今回の一件で、デッドボールPの判断と姿勢について、当人が早い段階で宣言したのは、初音ミクSNS「はつねぎ」内でのことだった。多くの楽曲著者、歌い手、その他が参加するはつねぎは、ニコ動・ピアプロmixiとは別の意味で、大きな存在だと思う。
実はこれがニコニコ動画に欠けている部分かもしれない。匿名性の保障は2ちゃんねるから続く伝統と言えるし、僕はそうした匿名性の保障が「立場や肩書き、実生活への影響」を最小限にしつつ、いろいろな試みに手を出す後押しになっているという意味で、価値ある理念だと思う。

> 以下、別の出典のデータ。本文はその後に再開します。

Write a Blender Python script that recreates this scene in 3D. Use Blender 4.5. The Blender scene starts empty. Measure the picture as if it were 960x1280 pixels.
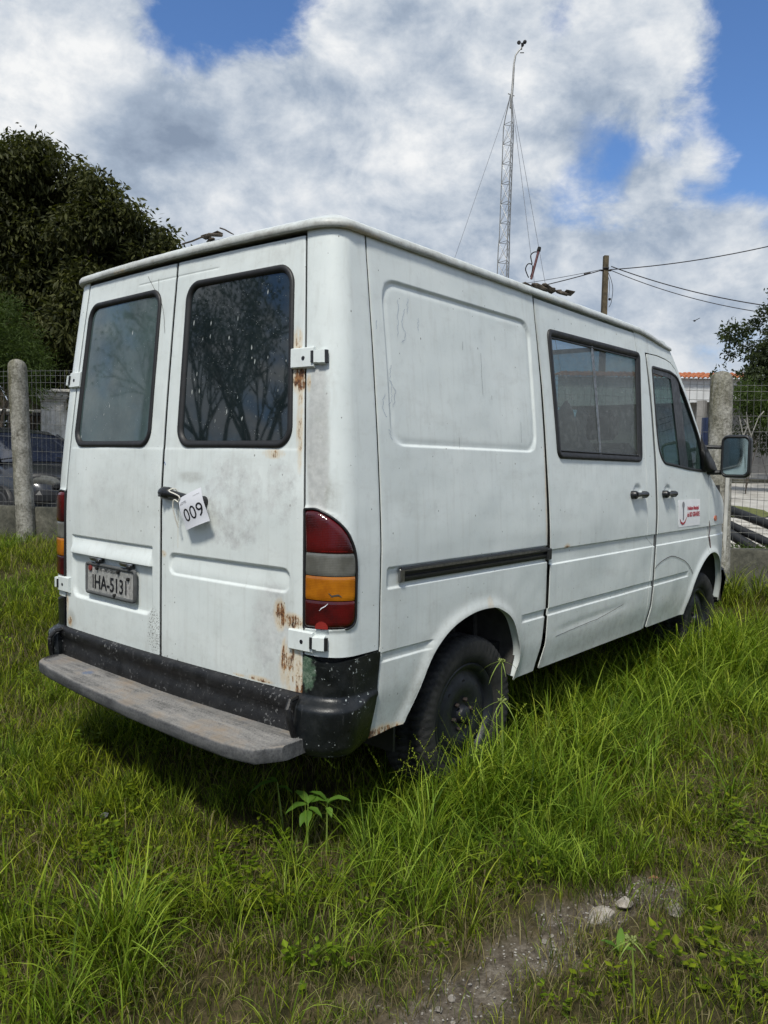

その一方で、「動画公開以外で著者の同一性(連続性)を保障する」という方面に、ニコニコ動画はめっぽう弱い気がしなくもない。
まあ、何もかもヤレというのも酷な話だし、「雑談は動画上のコメントで」というのがメインのサービスでもあるわけで、そのへん、必ずしも連携しているわけではない複数のCGMサービスが連動し合って「社会(と言ってしまっていい気がする)」を構築しつつあるというのも、けっこうおもろいなと思った。

*1:この宣言は初音ミクSNS「はつねぎ」内のデPの日記で、1/17 17:13行われた公式宣言。

*2:新しい法律によって、それが違法ではなかった時代の事件を裁いてはいけない。という司法の基本概念らすい。